The Tangent on Women's Sports

Women's sports have a different history with LGBTQ+ visibility than men's sports. Lesbian and bisexual athletes have been visible in women's basketball, softball, tennis, and golf for decades — sometimes through enforced visibility, sometimes through deliberate openness. The culture around LGBTQ+ identity in women's sports has historically been more accepting than in men's professional leagues, though it has also carried its own forms of complexity, including the use of anti-lesbian messaging in recruiting as a competitive tactic. Researchers at Purdue University documented this practice, known as negative recruiting, in women's basketball as recently as the 2010s.

Individual Sports Versus Team Sports

Coming out in an individual sport carries different social dynamics than coming out on a team. Figure skaters, tennis players, gymnasts, and swimmers answer primarily to their coaches, their national federations, and their sponsors. The interpersonal stakes of teammate relationships are lower, but the commercial stakes can be higher — sponsorship decisions have historically been more conservative in how they assess LGBTQ+ athlete visibility. This has changed. The Williams Institute at UCLA has tracked sponsorship patterns for out LGBTQ+ athletes and found that, particularly since the mid-2010s, being out has not been the commercial liability it was once assumed to be. Several brands have actively sought out LGBTQ+ athletes as part of deliberate marketing strategies. This shift has changed the economic calculation for athletes in individual sports in ways that are still working themselves out.
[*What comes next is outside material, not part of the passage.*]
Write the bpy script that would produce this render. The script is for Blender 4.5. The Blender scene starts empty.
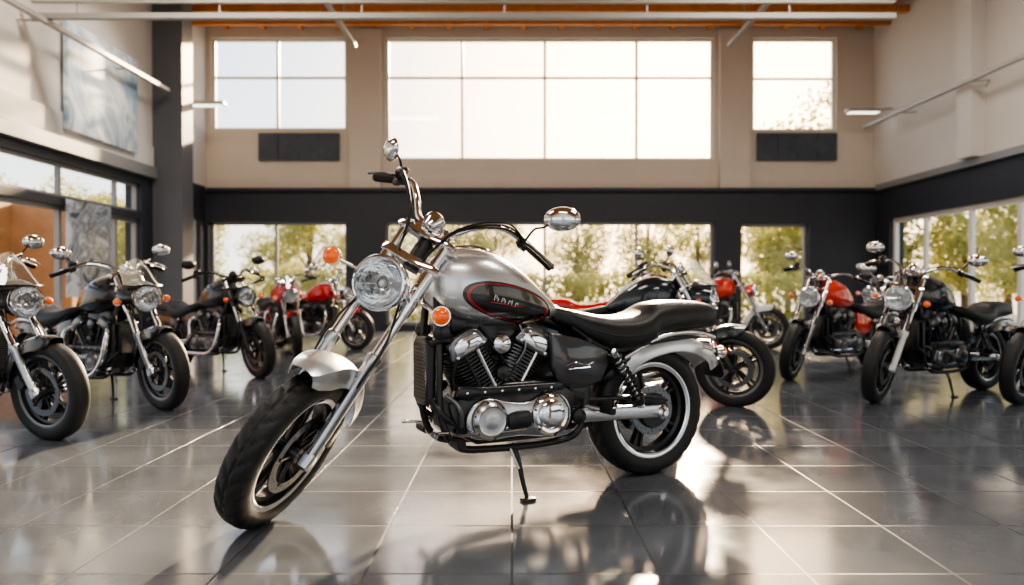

What the Current Generation Shows

Among younger athletes, being out has become considerably more common across a range of sports and levels of competition. Surveys of high school and college athletes consistently show higher rates of out LGBTQ+ athletes than surveys from a decade ago. The normalization at the youth level is working its way upward. Professional leagues are not yet there — particularly in the major men's team sports — but the trajectory is visible. What has driven it is not policy alone, and not activism alone. It is the accumulation of individual decisions by athletes who decided that the cost of concealment was higher than the risk of disclosure — and whose experiences, mostly but not uniformly positive, made it easier for the next person to consider the same calculation.